To ensure that Alfa Laval moves towards a circular economy, it is crucial to find effective ways to reuse and recycle the company’s products at the end of their life span. To achieve this, work is needed both on improving the design of Alfa Laval’s products, so that they are easier to dismantle and recycle, and ensure that the materials used are compliant with relevant legislation. In addition, increasing the use of recycled materials in the products, both to reduce the carbon footprint and the use of raw materials is part of Alfa Laval’s targets. Furthermore, working with other organizations to enable reuse and recycling will be paramount to success.

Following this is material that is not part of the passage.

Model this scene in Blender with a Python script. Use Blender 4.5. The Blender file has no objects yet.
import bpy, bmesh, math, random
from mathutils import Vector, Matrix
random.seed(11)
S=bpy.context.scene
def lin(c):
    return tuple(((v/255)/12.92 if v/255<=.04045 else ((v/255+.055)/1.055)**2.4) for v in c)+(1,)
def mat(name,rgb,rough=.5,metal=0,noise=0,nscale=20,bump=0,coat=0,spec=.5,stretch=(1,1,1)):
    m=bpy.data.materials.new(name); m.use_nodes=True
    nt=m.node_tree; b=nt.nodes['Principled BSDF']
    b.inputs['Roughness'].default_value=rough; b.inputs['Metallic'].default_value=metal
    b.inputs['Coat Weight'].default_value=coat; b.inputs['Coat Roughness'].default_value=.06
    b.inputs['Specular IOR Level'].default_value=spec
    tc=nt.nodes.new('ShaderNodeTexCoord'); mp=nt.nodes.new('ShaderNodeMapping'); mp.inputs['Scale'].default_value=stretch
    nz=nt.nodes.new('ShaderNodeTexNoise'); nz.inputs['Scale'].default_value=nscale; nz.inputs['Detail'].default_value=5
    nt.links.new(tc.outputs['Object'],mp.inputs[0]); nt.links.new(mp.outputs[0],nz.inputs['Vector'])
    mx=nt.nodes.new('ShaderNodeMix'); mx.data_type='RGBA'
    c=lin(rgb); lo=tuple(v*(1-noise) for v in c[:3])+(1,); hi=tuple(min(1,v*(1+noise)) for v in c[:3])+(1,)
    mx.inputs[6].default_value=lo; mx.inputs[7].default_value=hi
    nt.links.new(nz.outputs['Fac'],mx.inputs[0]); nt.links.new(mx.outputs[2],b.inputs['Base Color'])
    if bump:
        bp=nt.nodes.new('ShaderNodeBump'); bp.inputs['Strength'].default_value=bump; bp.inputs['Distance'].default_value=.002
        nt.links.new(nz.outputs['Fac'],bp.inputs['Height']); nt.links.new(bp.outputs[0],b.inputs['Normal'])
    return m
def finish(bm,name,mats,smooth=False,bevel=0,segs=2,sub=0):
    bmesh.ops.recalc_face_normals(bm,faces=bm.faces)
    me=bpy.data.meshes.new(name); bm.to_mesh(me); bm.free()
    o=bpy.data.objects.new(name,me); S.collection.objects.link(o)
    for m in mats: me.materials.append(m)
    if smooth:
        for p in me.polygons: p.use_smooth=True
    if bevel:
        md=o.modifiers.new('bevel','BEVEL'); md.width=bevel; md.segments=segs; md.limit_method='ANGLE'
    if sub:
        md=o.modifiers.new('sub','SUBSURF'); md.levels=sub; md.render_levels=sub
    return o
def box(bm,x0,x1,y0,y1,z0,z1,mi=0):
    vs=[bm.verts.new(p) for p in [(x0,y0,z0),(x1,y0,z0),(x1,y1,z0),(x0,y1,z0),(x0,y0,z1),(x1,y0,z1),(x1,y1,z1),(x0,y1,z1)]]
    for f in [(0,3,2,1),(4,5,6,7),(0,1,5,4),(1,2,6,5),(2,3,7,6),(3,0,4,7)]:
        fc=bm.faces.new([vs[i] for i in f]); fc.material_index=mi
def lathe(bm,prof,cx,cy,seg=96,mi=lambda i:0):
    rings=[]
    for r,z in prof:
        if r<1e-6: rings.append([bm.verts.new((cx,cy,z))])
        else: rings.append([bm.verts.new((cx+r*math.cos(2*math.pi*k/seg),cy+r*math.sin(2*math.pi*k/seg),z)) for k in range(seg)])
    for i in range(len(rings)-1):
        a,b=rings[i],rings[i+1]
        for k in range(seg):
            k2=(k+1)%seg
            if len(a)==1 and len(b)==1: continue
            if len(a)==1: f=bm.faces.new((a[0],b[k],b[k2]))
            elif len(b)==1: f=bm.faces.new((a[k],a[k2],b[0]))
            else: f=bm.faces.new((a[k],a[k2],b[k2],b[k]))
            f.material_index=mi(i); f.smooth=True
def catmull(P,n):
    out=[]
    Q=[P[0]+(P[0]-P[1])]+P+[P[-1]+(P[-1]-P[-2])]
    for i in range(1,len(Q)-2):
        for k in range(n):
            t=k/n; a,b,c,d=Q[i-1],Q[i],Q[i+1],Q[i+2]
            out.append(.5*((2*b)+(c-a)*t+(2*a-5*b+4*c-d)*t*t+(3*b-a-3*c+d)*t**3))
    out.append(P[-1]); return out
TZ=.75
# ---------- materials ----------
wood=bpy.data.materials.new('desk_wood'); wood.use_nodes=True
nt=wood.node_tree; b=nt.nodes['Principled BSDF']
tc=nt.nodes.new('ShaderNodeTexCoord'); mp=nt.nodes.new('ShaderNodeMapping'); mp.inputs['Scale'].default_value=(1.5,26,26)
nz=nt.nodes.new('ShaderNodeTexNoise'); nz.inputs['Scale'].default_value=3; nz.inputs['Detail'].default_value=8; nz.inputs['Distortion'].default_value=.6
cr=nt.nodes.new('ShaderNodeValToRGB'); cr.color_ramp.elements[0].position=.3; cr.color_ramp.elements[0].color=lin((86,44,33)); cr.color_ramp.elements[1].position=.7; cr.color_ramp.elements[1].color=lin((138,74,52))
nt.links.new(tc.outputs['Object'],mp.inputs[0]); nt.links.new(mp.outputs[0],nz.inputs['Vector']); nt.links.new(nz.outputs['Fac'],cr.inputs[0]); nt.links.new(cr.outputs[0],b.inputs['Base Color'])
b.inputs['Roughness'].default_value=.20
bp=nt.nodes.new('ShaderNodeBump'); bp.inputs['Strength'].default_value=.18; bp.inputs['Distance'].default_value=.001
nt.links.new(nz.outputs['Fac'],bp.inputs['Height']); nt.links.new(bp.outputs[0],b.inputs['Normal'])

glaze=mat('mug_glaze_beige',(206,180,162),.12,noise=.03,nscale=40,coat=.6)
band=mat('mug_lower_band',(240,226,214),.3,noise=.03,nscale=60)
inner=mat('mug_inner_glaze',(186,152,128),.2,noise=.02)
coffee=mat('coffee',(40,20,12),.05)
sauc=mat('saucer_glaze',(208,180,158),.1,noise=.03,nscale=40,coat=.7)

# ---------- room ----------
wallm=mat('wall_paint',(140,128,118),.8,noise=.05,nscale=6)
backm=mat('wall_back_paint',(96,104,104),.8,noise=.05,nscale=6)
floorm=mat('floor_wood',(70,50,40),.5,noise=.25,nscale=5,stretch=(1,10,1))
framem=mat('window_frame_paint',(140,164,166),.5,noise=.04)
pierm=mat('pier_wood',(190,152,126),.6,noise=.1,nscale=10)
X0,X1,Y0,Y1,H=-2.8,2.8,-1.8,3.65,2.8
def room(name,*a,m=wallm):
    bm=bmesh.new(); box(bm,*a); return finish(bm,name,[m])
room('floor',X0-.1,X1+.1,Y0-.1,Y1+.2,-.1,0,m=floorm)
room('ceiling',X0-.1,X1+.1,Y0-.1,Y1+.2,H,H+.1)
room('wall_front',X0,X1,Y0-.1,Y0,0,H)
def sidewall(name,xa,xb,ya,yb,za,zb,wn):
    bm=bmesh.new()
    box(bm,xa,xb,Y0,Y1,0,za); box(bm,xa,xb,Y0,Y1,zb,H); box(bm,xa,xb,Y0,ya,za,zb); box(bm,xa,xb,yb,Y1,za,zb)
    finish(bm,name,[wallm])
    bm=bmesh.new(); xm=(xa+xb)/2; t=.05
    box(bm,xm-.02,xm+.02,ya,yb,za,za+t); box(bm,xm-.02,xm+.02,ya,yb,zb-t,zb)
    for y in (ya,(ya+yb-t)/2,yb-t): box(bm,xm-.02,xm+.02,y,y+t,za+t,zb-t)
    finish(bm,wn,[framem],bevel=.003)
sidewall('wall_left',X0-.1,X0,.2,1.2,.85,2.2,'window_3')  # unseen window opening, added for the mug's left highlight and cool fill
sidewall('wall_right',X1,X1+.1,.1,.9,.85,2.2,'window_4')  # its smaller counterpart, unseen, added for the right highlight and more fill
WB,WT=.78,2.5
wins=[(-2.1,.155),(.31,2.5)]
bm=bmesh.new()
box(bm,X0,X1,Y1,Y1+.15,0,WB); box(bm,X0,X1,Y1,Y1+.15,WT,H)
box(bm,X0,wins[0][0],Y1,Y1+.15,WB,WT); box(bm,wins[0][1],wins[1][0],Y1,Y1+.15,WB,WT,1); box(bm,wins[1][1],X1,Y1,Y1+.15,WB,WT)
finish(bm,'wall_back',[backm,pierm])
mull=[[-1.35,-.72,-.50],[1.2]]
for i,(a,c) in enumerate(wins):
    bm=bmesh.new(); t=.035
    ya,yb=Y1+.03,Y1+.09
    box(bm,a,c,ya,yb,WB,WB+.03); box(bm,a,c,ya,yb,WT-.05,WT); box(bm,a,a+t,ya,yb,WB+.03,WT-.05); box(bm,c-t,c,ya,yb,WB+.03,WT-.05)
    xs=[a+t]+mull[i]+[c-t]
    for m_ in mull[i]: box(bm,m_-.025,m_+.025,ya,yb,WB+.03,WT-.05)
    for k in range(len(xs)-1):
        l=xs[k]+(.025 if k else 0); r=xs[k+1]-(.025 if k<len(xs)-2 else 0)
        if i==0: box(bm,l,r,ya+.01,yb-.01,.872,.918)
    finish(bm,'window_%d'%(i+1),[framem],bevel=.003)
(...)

Responsible approach to centrifuges and decanters at end of life

Alfa Laval is taking more responsibility for the full life cycle of its products. This is in line with the company’s ambition to establish a circular mindset across all activities and parts of its offering. In October, an existing contract with Stena Recycling, a company specialising in recycling, was extended to include the take-back of centrifuges and decanters at their end of life from customers across Denmark, Sweden, Norway and Finland. Earlier, the agreement exclusively concerned the recycling of material from brazed heat exchangers. According to the agreement, Stena Recycling will recover materials, which are recycled to produce new machinery. Steel accounts for around 85 percent of the recovered materials, while a smaller part relates to recovered parts and metals from the engine and electrical components. The value of the recovered materials will be deducted from the price of a new decanter or centrifuge when the customer buys a replacement.

The initiative is a step in a process to keep better track of used equipment and drive more transparency into the product life cycle to minimise the environmental impact of products. The ambition is to build on the experience in the Nordic countries and replicate the process to regions across the globe as well as include more product groups.